Everything in the data should be repeated exactly, save for the images.

# # #

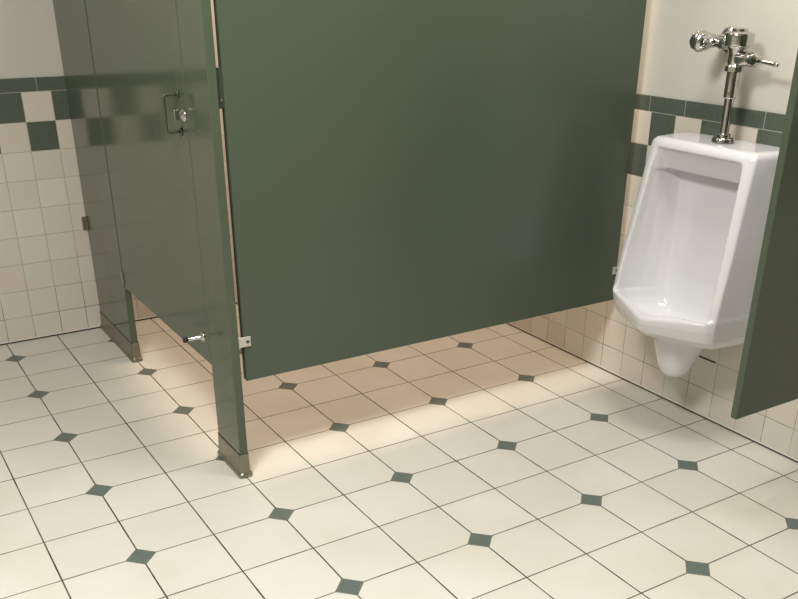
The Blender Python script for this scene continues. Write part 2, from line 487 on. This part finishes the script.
# lever to the right
L('lever_socket', [(.0215, 0), (.0215, .012), (.017, .022), (.0165, .030), (.0205, .034), (.0205, .046), (.014, .051), (.009, .056)][::-1] and
  [(.009, -.080), (.014, -.075), (.0205, -.070), (.0205, -.058), (.0165, -.054), (.0175, -.046), (.0215, -.032), (.0215, -.012)], (XV, YV, 1.172), 'y')
bm = bmesh.new()
tube(bm, [(XV, YV-.078, 1.170), (XV, YV-.098, 1.169), (XV, YV-.130, 1.166), (XV, YV-.146, 1.1645), (XV, YV-.150, 1.164)], [.0052, .0050, .0068, .0072, .0045], 18)
lv = lk('lever', bm, M_chrome, fv, smooth=True)
# supply stop to the left
YS, ZS = -.468, 1.213
L('tailpiece', [(.0165, .012), (.0165, .040), (.021, .042), (.021, .060), (.0165, .062), (.0165, .100)], (XV, YV, ZS), 'y')
L('stop_body', [(.016, -.040), (.0200, -.036), (.0200, .012), (.0165, .020), (.0165, .070), (.0300, .074), (.0360, .080), (.0360, .0868)], (XW-.0880, YS, ZS), 'x')
bm = bmesh.new()
lathe(bm, [(.010, -.038), (.018, -.035), (.0240, -.027), (.0275, -.014), (.0280, -.002), (.0270, .010), (.022, .020), (.018, .024)], (1.408, YS, ZS), 'x', 32)
for k in range(8):                         # knurled grip round the bonnet
    a = 2*math.pi*k/8
    lathe(bm, [(.002, -.0260), (.0042, -.022), (.0042, .004), (.002, .008)], (1.408, YS+.0255*math.cos(a), ZS+.0255*math.sin(a)), 'x', 8)
sb = lk('stop_bonnet', bm, M_chrome, fv, smooth=True); sb['label'] = 'round knobbed chrome bonnet of the supply stop'

for o in (near, far, pan, door, scr, fv):
    settle(o)

# ------------------------------------------------------------------ lights
def area(name, loc, size, energy, col, rot=(0, 0, 0), spread=180):
    l = bpy.data.lights.new(name, 'AREA'); l.shape = 'RECTANGLE'; l.size, l.size_y = size
    l.energy = energy; l.color = col; l.spread = math.radians(spread)
    o = bpy.data.objects.new(name, l); C.objects.link(o); o.location = loc; o.rotation_euler = rot
    return o
area('washroom_light', (-.95, -1.15, CEIL-.03), (.7, .6), 76, (1.0, .97, .90))
area('washroom_light', (.80, -1.0, CEIL-.03), (.5, .6), 23, (1.0, .975, .92))
area('stall_light', (.75, .50, CEIL-.03), (1.1, .8), 35, (1.0, .72, .55))

# ------------------------------------------------------------------ camera
R = ((0.8470765362832542, -0.5314332045374928, 0.006331729098442512), (-0.23328784879506526, -0.3825002813274361, -0.8940191912867438), (0.47753337190497525, 0.7558255644654023, -0.4479839224990345))
cam = bpy.data.cameras.new('camera'); co = bpy.data.objects.new('camera', cam); C.objects.link(co)
m = Matrix((( R[0][0], -R[1][0], -R[2][0], -0.8771899), (R[0][1], -R[1][1], -R[2][1], -2.4745019), (R[0][2], -R[1][2], -R[2][2], 1.3813944), (0, 0, 0, 1)))
co.matrix_world = m
cam.sensor_fit = 'HORIZONTAL'; cam.sensor_width = 36; cam.lens = 908.28677*36/798
cam.shift_x = -(408.60909-399)/798; cam.shift_y = (430.42935-299.5)/798
cam.clip_start = .02
bpy.context.scene.camera = co

w = bpy.data.worlds.new('world'); bpy.context.scene.world = w; w.use_nodes = True
w.node_tree.nodes['Background'].inputs[0].default_value = (.5, .5, .48, 1)
w.node_tree.nodes['Background'].inputs[1].default_value = .2
vs = bpy.context.scene.view_settings
vs.view_transform = 'Standard'; vs.look = 'None'; vs.gamma = 1; vs.use_curve_mapping = False
vs.exposure = 0.0
bpy.context.scene.cycles.max_bounces = 10
bpy.context.scene.cycles.diffuse_bounces = 6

# # #

_SOLUTION TO THIS PROBLEM_
The Blender Python script for this scene continues. Write part 2, from line 487 on. This part finishes the script.
# lever to the right
L('lever_socket', [(.0215, 0), (.0215, .012), (.017, .022), (.0165, .030), (.0205, .034), (.0205, .046), (.014, .051), (.009, .056)][::-1] and
  [(.009, -.080), (.014, -.075), (.0205, -.070), (.0205, -.058), (.0165, -.054), (.0175, -.046), (.0215, -.032), (.0215, -.012)], (XV, YV, 1.172), 'y')
bm = bmesh.new()
tube(bm, [(XV, YV-.078, 1.170), (XV, YV-.098, 1.169), (XV, YV-.130, 1.166), (XV, YV-.146, 1.1645), (XV, YV-.150, 1.164)], [.0052, .0050, .0068, .0072, .0045], 18)
lv = lk('lever', bm, M_chrome, fv, smooth=True)
# supply stop to the left
YS, ZS = -.468, 1.213
L('tailpiece', [(.0165, .012), (.0165, .040), (.021, .042), (.021, .060), (.0165, .062), (.0165, .100)], (XV, YV, ZS), 'y')
L('stop_body', [(.016, -.040), (.0200, -.036), (.0200, .012), (.0165, .020), (.0165, .070), (.0300, .074), (.0360, .080), (.0360, .0868)], (XW-.0880, YS, ZS), 'x')
bm = bmesh.new()
lathe(bm, [(.010, -.038), (.018, -.035), (.0240, -.027), (.0275, -.014), (.0280, -.002), (.0270, .010), (.022, .020), (.018, .024)], (1.408, YS, ZS), 'x', 32)
for k in range(8):                         # knurled grip round the bonnet
    a = 2*math.pi*k/8
    lathe(bm, [(.002, -.0260), (.0042, -.022), (.0042, .004), (.002, .008)], (1.408, YS+.0255*math.cos(a), ZS+.0255*math.sin(a)), 'x', 8)
sb = lk('stop_bonnet', bm, M_chrome, fv, smooth=True); sb['label'] = 'round knobbed chrome bonnet of the supply stop'

for o in (near, far, pan, door, scr, fv):
    settle(o)

# ------------------------------------------------------------------ lights
def area(name, loc, size, energy, col, rot=(0, 0, 0), spread=180):
    l = bpy.data.lights.new(name, 'AREA'); l.shape = 'RECTANGLE'; l.size, l.size_y = size
    l.energy = energy; l.color = col; l.spread = math.radians(spread)
    o = bpy.data.objects.new(name, l); C.objects.link(o); o.location = loc; o.rotation_euler = rot
    return o
area('washroom_light', (-.95, -1.15, CEIL-.03), (.7, .6), 76, (1.0, .97, .90))
area('washroom_light', (.80, -1.0, CEIL-.03), (.5, .6), 23, (1.0, .975, .92))
area('stall_light', (.75, .50, CEIL-.03), (1.1, .8), 35, (1.0, .72, .55))

# ------------------------------------------------------------------ camera
R = ((0.8470765362832542, -0.5314332045374928, 0.006331729098442512), (-0.23328784879506526, -0.3825002813274361, -0.8940191912867438), (0.47753337190497525, 0.7558255644654023, -0.4479839224990345))
cam = bpy.data.cameras.new('camera'); co = bpy.data.objects.new('camera', cam); C.objects.link(co)
m = Matrix((( R[0][0], -R[1][0], -R[2][0], -0.8771899), (R[0][1], -R[1][1], -R[2][1], -2.4745019), (R[0][2], -R[1][2], -R[2][2], 1.3813944), (0, 0, 0, 1)))
co.matrix_world = m
cam.sensor_fit = 'HORIZONTAL'; cam.sensor_width = 36; cam.lens = 908.28677*36/798
cam.shift_x = -(408.60909-399)/798; cam.shift_y = (430.42935-299.5)/798
cam.clip_start = .02
bpy.context.scene.camera = co

w = bpy.data.worlds.new('world'); bpy.context.scene.world = w; w.use_nodes = True
w.node_tree.nodes['Background'].inputs[0].default_value = (.5, .5, .48, 1)
w.node_tree.nodes['Background'].inputs[1].default_value = .2
vs = bpy.context.scene.view_settings
vs.view_transform = 'Standard'; vs.look = 'None'; vs.gamma = 1; vs.use_curve_mapping = False
vs.exposure = 0.0
bpy.context.scene.cycles.max_bounces = 10
bpy.context.scene.cycles.diffuse_bounces = 6